> _TASK STATEMENT_
Write out the whole of the material exactly.
>> Begin
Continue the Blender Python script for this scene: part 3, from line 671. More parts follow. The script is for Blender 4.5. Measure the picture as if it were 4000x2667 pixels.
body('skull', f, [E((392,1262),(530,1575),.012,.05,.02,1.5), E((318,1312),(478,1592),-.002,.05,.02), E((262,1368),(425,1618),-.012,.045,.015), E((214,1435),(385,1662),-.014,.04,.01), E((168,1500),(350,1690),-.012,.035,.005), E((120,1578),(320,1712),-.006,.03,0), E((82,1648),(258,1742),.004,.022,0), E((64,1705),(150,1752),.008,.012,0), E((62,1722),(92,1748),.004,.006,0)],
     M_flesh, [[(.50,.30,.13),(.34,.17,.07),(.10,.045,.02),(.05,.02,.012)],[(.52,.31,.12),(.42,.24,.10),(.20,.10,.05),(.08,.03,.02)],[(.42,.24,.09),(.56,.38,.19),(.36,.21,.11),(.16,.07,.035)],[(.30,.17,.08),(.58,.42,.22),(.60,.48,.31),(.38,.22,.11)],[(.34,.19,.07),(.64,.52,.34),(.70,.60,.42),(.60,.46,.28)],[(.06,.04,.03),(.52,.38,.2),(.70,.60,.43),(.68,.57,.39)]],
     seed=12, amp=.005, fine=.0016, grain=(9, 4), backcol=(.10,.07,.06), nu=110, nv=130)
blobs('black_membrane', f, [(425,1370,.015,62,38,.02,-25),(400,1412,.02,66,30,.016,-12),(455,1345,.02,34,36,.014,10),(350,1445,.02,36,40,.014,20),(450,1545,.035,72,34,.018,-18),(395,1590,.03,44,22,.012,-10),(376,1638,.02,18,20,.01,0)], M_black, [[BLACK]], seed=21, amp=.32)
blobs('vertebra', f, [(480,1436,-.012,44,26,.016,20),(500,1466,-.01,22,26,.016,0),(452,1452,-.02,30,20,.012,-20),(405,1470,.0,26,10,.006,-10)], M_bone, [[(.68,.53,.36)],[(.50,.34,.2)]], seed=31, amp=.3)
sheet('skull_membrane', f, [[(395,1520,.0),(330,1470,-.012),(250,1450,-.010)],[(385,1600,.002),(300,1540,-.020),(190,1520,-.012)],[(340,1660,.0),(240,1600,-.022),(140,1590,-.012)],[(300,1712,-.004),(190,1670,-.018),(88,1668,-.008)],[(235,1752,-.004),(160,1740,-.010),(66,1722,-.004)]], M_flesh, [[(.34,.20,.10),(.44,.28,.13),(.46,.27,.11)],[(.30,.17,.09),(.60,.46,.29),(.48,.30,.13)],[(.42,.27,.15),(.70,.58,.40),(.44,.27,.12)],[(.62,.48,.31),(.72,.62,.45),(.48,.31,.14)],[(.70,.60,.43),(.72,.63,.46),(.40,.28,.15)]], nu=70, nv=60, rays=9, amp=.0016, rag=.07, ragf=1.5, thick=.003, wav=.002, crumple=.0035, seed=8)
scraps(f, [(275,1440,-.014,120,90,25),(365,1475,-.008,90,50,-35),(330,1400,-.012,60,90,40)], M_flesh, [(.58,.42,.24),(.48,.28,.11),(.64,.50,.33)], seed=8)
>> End
> _RESPONSE TO THIS EXERCISE_
Continue the Blender Python script for this scene: part 3, from line 671. More parts follow. The script is for Blender 4.5. Measure the picture as if it were 4000x2667 pixels.
body('skull', f, [E((392,1262),(530,1575),.012,.05,.02,1.5), E((318,1312),(478,1592),-.002,.05,.02), E((262,1368),(425,1618),-.012,.045,.015), E((214,1435),(385,1662),-.014,.04,.01), E((168,1500),(350,1690),-.012,.035,.005), E((120,1578),(320,1712),-.006,.03,0), E((82,1648),(258,1742),.004,.022,0), E((64,1705),(150,1752),.008,.012,0), E((62,1722),(92,1748),.004,.006,0)],
     M_flesh, [[(.50,.30,.13),(.34,.17,.07),(.10,.045,.02),(.05,.02,.012)],[(.52,.31,.12),(.42,.24,.10),(.20,.10,.05),(.08,.03,.02)],[(.42,.24,.09),(.56,.38,.19),(.36,.21,.11),(.16,.07,.035)],[(.30,.17,.08),(.58,.42,.22),(.60,.48,.31),(.38,.22,.11)],[(.34,.19,.07),(.64,.52,.34),(.70,.60,.42),(.60,.46,.28)],[(.06,.04,.03),(.52,.38,.2),(.70,.60,.43),(.68,.57,.39)]],
     seed=12, amp=.005, fine=.0016, grain=(9, 4), backcol=(.10,.07,.06), nu=110, nv=130)
blobs('black_membrane', f, [(425,1370,.015,62,38,.02,-25),(400,1412,.02,66,30,.016,-12),(455,1345,.02,34,36,.014,10),(350,1445,.02,36,40,.014,20),(450,1545,.035,72,34,.018,-18),(395,1590,.03,44,22,.012,-10),(376,1638,.02,18,20,.01,0)], M_black, [[BLACK]], seed=21, amp=.32)
blobs('vertebra', f, [(480,1436,-.012,44,26,.016,20),(500,1466,-.01,22,26,.016,0),(452,1452,-.02,30,20,.012,-20),(405,1470,.0,26,10,.006,-10)], M_bone, [[(.68,.53,.36)],[(.50,.34,.2)]], seed=31, amp=.3)
sheet('skull_membrane', f, [[(395,1520,.0),(330,1470,-.012),(250,1450,-.010)],[(385,1600,.002),(300,1540,-.020),(190,1520,-.012)],[(340,1660,.0),(240,1600,-.022),(140,1590,-.012)],[(300,1712,-.004),(190,1670,-.018),(88,1668,-.008)],[(235,1752,-.004),(160,1740,-.010),(66,1722,-.004)]], M_flesh, [[(.34,.20,.10),(.44,.28,.13),(.46,.27,.11)],[(.30,.17,.09),(.60,.46,.29),(.48,.30,.13)],[(.42,.27,.15),(.70,.58,.40),(.44,.27,.12)],[(.62,.48,.31),(.72,.62,.45),(.48,.31,.14)],[(.70,.60,.43),(.72,.63,.46),(.40,.28,.15)]], nu=70, nv=60, rays=9, amp=.0016, rag=.07, ragf=1.5, thick=.003, wav=.002, crumple=.0035, seed=8)
scraps(f, [(275,1440,-.014,120,90,25),(365,1475,-.008,90,50,-35),(330,1400,-.012,60,90,40)], M_flesh, [(.58,.42,.24),(.48,.28,.11),(.64,.50,.33)], seed=8)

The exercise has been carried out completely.